- _AVAILABLE DATA_:

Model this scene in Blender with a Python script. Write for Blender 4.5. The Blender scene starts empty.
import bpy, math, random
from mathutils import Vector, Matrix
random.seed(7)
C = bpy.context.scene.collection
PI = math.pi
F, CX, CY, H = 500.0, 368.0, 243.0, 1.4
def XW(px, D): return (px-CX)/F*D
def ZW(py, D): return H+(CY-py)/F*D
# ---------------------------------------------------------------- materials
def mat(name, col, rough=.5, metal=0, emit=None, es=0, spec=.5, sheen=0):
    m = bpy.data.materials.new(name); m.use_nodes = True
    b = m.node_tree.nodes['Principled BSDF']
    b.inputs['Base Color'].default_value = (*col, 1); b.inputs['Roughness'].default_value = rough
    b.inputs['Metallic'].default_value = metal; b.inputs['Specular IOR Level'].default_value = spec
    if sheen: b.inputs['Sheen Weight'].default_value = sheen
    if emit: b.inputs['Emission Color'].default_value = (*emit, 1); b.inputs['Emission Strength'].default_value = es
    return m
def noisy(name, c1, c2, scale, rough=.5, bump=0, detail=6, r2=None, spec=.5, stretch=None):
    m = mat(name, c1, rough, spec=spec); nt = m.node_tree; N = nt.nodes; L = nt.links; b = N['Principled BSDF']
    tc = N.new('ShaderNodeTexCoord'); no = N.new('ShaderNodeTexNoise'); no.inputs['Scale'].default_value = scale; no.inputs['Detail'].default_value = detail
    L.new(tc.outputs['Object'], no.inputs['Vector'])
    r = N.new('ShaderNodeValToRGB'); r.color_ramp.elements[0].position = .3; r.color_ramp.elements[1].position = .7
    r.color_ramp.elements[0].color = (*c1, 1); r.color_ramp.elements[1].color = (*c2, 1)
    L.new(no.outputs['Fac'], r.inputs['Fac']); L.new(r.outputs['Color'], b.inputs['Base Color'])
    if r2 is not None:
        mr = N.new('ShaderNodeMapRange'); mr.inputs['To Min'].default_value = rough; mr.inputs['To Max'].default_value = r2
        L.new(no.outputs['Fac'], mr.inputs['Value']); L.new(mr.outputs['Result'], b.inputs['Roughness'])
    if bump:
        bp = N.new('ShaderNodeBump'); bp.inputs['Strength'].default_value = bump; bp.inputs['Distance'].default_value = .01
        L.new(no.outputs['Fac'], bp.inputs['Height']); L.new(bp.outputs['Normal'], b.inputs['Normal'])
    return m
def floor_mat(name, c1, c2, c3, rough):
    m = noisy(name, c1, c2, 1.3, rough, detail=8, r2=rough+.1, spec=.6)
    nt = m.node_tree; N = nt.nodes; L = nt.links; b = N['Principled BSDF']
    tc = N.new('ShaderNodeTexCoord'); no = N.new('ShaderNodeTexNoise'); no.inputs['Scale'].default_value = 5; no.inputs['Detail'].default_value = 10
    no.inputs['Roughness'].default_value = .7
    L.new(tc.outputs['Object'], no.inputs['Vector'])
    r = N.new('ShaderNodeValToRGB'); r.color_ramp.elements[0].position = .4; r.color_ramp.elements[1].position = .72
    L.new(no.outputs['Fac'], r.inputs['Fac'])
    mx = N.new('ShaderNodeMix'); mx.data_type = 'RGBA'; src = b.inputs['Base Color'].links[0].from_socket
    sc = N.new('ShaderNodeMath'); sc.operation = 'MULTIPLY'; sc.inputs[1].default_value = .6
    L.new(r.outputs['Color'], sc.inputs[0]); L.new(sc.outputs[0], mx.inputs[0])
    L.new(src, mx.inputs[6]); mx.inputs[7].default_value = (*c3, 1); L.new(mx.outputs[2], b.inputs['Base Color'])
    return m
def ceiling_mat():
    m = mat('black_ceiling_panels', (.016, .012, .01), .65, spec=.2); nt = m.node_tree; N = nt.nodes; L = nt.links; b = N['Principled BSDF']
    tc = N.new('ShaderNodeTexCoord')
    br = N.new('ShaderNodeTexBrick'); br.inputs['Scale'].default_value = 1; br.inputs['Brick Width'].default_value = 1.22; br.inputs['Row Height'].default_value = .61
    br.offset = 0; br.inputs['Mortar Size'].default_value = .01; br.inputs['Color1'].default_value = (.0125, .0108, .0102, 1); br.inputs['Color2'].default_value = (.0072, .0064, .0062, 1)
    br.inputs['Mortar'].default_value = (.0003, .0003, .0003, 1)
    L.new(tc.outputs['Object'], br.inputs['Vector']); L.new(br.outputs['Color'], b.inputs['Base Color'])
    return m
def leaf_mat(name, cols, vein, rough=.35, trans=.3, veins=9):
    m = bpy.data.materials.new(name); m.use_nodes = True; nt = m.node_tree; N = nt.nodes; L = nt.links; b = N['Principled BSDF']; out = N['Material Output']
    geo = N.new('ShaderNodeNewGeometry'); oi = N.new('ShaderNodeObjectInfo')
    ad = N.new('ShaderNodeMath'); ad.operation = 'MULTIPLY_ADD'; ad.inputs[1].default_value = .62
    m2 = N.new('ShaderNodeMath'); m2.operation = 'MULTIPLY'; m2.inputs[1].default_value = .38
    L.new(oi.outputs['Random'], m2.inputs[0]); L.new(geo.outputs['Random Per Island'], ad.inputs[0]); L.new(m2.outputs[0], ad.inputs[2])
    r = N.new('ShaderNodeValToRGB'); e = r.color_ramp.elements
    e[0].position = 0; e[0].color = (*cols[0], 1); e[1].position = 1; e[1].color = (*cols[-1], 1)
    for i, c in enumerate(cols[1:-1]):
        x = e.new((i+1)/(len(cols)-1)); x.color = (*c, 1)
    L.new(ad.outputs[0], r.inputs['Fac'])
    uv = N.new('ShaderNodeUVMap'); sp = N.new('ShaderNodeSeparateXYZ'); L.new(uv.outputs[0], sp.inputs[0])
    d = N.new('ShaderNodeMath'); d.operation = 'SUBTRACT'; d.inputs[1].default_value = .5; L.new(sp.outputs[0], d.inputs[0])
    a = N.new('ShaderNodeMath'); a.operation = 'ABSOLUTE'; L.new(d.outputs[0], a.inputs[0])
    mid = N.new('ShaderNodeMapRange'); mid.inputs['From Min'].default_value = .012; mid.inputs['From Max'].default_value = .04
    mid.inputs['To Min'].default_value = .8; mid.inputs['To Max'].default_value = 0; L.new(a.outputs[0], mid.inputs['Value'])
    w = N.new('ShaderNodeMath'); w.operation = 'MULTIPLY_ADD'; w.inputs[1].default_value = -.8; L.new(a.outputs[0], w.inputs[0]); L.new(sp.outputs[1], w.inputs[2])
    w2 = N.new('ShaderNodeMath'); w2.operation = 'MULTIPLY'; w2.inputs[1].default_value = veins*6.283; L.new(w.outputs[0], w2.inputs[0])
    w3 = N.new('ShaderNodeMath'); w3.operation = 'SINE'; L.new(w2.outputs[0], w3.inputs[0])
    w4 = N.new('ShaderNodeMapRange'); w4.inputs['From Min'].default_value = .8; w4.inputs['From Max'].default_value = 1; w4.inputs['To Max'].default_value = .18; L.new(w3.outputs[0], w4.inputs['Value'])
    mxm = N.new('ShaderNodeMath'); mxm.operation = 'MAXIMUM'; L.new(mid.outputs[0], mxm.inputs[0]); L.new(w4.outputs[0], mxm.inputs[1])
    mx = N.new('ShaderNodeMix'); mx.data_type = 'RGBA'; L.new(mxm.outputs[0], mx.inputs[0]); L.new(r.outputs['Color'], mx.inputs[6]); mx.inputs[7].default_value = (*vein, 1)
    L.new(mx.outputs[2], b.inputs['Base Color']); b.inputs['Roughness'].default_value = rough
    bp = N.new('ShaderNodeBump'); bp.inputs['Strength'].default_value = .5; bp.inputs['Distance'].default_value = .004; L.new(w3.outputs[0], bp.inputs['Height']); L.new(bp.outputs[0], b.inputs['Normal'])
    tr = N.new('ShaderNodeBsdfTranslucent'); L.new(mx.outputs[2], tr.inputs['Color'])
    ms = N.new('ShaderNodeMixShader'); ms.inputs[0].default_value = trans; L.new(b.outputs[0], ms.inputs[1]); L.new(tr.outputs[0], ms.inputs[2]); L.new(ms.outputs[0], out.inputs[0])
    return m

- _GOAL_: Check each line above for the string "scene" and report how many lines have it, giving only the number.

- _PROBLEM SOLUTION_: 2